EOLIAN kicks off bio-based wind blade development
EU project will develop bio-based, repairable and recyclable vitrimer composites and advanced sensors for highly reliable, sustainable wind blades.
EOLIAN, a 3.5-year EU-funded project aiming to develop a new generation of smart, sustainable wind turbine blades with longer lifetime, improved reliability and higher sustainability. Project kick-off, which took place in June, brought together partners to discuss work packages and the activities planned for the coming months. The project’s social media channels and website will be launched later this year.
EOLIAN blades will be repairable and recyclable with integrated sensors to enable structural health monitoring (SHM). This will be achieved by using:
- Bio-based, reparable, recyclable vitrimer composites with basalt fibers
- Recyclable sensors and actuators
- Advanced multi-scale modeling
- LCA-based environmental analysis
Project coordinator is Proplast (Italy), supported by consortium partners Politecnico di Milano (Italy), Zorlu Holding (Turkey), IRES – Innovation in Research and Engineering Solutions (Belgium), Norvento Enerxía (Spain), Tekniker (Spain), AEP Polymers (Italy), Entelea (U.K.), The European Composites Industry Association (EuCIA) and Brunel Composites Centre (BCC, U.K.). Together, these companies bring experts in vitrimer chemistry, SHM in the wind industry, composite materials, and dissemination and exploitation. EuCIA will lead Work Package 8: Dissemination and Exploitation, which will disseminate the project’s results, develop exploitation strategies and a roadmap for commercialization.
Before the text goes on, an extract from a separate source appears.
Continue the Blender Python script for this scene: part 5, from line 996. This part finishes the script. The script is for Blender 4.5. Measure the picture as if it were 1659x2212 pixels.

According to EuCIA, the use of vitrimers will pave the way to different end-of-use solutions for wind blades, which will be studied as part of the project. Vitrimer composites exhibit similar mechanical properties to thermoset composites but they can be reprocessed after cure, which enables the reuse of parts by heating and simple reshaping (thermoforming; read “Vitrimers: The reprocessable thermoset”). Chemical recycling allows the separation of the vitrimer matrix and fiber, with the potential to reuse both materials in the wind energy sector. When the end-of-use part is considered low quality, it can be shredded mechanically and the recycled materials molded into other applications simply by reheating.